Finale di Champions 2027 tolta a Milano, un altro scivolone italiano. Bologna chiaro sul tema: senza stadi rinnovati non si riforma il calcio
Non sorprende granché la decisione del Comitato Esecutivo UEFA, che martedì a Praga ha deciso di revocare l’assegnazione della finale di Champions League 2027 allo stadio Meazza di Milano. Non sorprende al punto che persino il ministro dello sport Abodi ha parlato di scelta annunciata, visto che dopo l’inaugurazione dei Giochi olimpici invernali del 2026 lo stadio di San Siro potrebbe essere un cantiere aperto, sempre che vada in porto il progetto di costruire uno stadio nuovo.
Il nostro Paese non ospiterà così finali di Champions per almeno 12 anni (nella storia della competizione non aveva mai atteso più di 9), ammesso che il turno buono arrivi nel 2028, appunto dodici anni dopo il derby madrileno giocato al Meazza nel 2016. Se su Milano è calato il sipario, non è detto che sia l’ultima parola sull’Italia tout court: con le candidature riaperte, infatti, la FIGC sta valutando la possibilità di mettere in campo l’Olimpico di Roma, unico impianto che al momento sarebbe in grado di soddisfare i requisiti richiesti dalla UEFA. La risposta definitiva è attesa entro maggio 2025.
Lo scivolone italiano getta comunque una luce negativa sull’intero sistema stadi, svariate volte indicato come il principale punto debole del nostro calcio dall’a.d. rossoblù Fenucci. Il Bologna, su questo tema, è sempre stato molto chiaro: riformare il princiale sport nazionale passa necessariamente per un radicale rinnovamento degli stadi e delle loro infrastrutture circostanti.

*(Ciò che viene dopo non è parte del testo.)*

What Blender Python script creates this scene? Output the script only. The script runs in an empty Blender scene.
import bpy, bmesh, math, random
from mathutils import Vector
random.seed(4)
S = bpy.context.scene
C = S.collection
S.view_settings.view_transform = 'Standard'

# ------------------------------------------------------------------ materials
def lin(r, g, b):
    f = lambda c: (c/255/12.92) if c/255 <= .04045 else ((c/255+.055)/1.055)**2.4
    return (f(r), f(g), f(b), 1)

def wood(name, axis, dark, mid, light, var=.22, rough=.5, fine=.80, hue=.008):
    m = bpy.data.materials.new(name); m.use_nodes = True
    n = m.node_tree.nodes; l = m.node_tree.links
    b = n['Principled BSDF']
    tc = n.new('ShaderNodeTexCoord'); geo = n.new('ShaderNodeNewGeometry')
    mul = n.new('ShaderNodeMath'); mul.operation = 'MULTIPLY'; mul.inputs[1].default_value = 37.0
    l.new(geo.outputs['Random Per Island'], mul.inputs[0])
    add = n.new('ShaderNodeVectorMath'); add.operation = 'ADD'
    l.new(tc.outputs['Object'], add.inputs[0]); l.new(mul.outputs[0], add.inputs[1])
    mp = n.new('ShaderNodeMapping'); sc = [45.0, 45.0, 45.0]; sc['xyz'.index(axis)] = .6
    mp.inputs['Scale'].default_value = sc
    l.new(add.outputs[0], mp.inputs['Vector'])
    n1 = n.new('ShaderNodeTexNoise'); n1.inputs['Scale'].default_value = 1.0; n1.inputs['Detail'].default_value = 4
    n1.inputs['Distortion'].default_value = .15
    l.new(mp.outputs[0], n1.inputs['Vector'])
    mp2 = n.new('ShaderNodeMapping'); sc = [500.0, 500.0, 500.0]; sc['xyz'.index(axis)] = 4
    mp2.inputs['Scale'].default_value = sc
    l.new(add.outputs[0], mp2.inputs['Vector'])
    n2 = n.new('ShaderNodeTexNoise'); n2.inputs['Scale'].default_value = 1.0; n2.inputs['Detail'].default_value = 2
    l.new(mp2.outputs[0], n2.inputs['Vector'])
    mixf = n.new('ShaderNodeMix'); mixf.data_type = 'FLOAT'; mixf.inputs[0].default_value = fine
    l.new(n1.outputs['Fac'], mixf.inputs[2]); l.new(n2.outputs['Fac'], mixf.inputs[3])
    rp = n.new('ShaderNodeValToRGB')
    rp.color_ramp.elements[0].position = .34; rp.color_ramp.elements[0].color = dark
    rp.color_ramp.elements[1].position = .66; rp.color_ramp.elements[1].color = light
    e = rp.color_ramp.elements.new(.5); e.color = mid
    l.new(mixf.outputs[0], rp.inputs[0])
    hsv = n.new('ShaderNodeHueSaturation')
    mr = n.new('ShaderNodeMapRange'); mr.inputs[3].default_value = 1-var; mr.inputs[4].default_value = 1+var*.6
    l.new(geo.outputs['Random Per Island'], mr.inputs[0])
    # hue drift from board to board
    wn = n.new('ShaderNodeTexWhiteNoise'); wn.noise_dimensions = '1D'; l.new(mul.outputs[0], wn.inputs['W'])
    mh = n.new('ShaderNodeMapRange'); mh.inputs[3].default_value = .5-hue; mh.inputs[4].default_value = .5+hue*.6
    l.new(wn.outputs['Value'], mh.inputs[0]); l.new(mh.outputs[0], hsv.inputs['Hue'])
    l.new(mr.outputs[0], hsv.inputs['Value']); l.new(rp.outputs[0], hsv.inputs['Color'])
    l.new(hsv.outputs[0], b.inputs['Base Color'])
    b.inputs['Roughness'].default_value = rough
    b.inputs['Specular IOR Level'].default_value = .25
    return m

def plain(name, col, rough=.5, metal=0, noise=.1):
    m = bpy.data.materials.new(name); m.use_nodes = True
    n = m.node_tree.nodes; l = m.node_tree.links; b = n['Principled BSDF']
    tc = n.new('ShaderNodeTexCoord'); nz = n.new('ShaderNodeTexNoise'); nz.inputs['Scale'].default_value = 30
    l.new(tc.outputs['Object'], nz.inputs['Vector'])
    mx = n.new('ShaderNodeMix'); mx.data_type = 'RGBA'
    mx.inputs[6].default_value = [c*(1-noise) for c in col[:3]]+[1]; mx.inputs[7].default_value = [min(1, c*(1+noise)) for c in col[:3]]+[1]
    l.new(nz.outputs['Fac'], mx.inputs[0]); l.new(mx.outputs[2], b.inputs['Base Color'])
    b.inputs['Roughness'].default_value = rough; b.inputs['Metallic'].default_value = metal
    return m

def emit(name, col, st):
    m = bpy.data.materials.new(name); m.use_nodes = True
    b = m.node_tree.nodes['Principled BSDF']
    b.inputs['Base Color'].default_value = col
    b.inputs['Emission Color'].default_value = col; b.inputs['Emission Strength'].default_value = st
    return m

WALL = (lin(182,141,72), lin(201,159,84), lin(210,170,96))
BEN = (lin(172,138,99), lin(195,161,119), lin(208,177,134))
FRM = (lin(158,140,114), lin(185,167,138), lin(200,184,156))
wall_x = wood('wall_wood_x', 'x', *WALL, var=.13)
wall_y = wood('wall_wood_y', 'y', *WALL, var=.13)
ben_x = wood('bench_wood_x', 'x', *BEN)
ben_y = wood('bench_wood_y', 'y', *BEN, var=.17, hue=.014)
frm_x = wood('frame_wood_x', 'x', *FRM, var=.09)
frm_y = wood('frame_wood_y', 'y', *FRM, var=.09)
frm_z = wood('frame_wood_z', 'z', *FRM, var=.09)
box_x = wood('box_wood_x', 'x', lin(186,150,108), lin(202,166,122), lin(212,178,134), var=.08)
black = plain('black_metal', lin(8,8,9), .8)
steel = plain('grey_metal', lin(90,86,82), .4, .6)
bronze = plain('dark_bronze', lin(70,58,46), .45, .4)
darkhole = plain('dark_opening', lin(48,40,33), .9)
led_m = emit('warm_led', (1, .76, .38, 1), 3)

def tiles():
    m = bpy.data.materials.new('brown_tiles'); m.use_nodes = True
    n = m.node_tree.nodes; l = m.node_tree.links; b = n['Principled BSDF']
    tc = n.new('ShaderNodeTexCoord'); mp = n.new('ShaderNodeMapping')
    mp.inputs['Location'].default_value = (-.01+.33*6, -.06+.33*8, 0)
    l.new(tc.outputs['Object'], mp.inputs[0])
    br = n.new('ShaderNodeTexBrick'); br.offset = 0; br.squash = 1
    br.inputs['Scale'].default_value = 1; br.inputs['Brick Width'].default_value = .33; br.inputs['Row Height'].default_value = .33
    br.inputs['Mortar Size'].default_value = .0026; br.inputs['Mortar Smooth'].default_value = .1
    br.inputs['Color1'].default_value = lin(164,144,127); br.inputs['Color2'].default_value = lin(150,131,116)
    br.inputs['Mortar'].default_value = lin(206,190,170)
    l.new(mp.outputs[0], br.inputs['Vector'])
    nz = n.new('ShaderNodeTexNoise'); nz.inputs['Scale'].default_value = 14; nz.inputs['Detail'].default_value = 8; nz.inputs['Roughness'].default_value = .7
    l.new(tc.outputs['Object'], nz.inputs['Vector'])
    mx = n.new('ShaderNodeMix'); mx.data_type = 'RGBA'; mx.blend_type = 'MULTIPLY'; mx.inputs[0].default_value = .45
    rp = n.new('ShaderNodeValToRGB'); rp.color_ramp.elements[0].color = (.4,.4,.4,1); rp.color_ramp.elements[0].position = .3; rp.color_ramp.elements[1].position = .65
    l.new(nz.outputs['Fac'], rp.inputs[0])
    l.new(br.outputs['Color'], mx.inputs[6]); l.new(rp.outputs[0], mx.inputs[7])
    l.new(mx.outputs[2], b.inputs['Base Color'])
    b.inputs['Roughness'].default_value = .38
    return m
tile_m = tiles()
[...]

Non superfetazioni, non aggiunte, non messe a norma in extremis, ma impianti rinnovati, adeguati agli standard internazionali.
Ecco perché Saputo ha subito iscritto il BFC alla corsa per la ristrutturazione totale dello stadio, senza aspettare aiuti statali o congiunture economiche favorevoli, ma iniziando già a investire sulla struttura esistente, rendendola in grado di ospitare la Champions League alla prima occasione disponibile (si è dato per scontato che Bologna-Shakhtar si sia giocata al Dall’Ara, quando sappiamo che di scontato non c’è stato nulla).
E allora sarebbe bello che nel 2032, in vista degli Europei che l’Italia organizzerà assieme alla Turchia, Bologna e il Dall’Ara fossero un punto fermo del torneo, oltre a Milano, Roma e Torino, già certe di esserlo. Mancano due anni per la lista definitiva, ma l’esperienza insegna che due anni nel cronografo del calcio passano in un lampo.